One doskonale wiedzą czego chcą i nie pozwolą, aby ktoś zaniedbał ich potrzeby. One płaczą głośniej, więcej, a matki które spróbowały pozwolić im się wypłakać przysięgają, że nie zrobią tego nigdy więcej. Takie dzieci nie przestaną płakać po godzinie czy po dwóch. One będą do skutku walczyć o uwagę rodzica, o pierś, o wzięcie na ręce, o zmianę oświetlenia. Są wyzwaniem dla rodziców. Notoryczne niezaspokajanie ich potrzeb skutkuje coraz głośniejszymi atakami płaczu. Nie zaczynają od cichego pojękiwania, od razu nakręcają się na najwyższe obroty bo przecież na ich cichy płacz nikt nie reaguje.

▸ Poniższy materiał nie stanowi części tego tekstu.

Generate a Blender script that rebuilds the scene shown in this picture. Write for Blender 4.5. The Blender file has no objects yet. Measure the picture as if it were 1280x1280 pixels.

Jeśli mamy takie dziecko które płacz rozpoczyna już z poziomu przeszywającego wrzasku to, aby przeżywać z tym jak najmniej stresu i nie znienawidzić swojego dziecka warto zaspokajać jego potrzeby jeszcze zanim zacznie krzyczeć. Z czasem nauczy się, że wystarczy trochę ciszej dać znać i rodzice reagują.
Co może zrobić dziecko zostawione do wypłakania? Co czuje?
Wyobraźmy sobie że mówimy o czymś dla nas ważnym do naszego małżonka z nadzieją, że nam pomoże. Ale on udaje, że tego nie słyszy? Wyobrażacie sobie co wtedy czujecie? Podobnie czuje się dziecko na którego płacz się nie reaguje.
Najczęściej wtedy zaczynamy mówić głośniej, krzyczeć, awanturować się, domagać się trochę uwagi czyli reakcja takiego wymagającego dziecka.
Często też po prostu dajemy za wygraną, Dochodzimy do wniosku, że dla tej osoby nic nie znaczymy, nasze uczucia i potrzeby są nic nie warte, właściwie w ogóle nie jesteśmy nic warci. to w sumie pierwszy krok w stronę depresji i niskiej samooceny.
Możemy też do skutku mówić jak katarynka z nadzieją że może jednak w końcu nasze przesłanie do kogoś dotrze i nam pomoże. Tylko jak długo tak można.
Ale przecież jesteśmy kochającymi rodzicami,
reagujemy na płacz i próbujemy zrozumieć dlaczego nasze dziecko płacze, chcemy mu pomóc. Tylko czasami się nie da. Czasami albo nie potrafimy odgadnąć powodu płaczu, albo dziecko właściwie samo nie wie czemu płacze. Na pewno denerwuje nas ta sytuacja i powoduje bezradność. Jednak najważniejsze w takim momencie jest, aby pokazać dziecku, że nam na nim zależy, że nie jest nam obojętne jego cierpienie i w każdej chwili może na nas liczyć, jesteśmy obok gotowi do pomocy.
Wielu rodziców zastanawia się jak szybko reagować na płacz. Przybiegać od razu czy poczekać chociaż minutkę bo może samo się uspokoi.
Otóż każda sytuacja jest inna. Inaczej reagujemy na płacz dziecka kilkudniowego, inaczej kilkutygodniowego, a jeszcze inaczej kilkumiesięcznego. Każda sytuacja jest inna, a my jako uważni rodzice będziemy wiedzieć najlepiej kiedy zareagować. Ważne żeby nie dać sobie wmówić mitów przekazywanych przez otoczenie, a kierować się własną intuicją i sercem.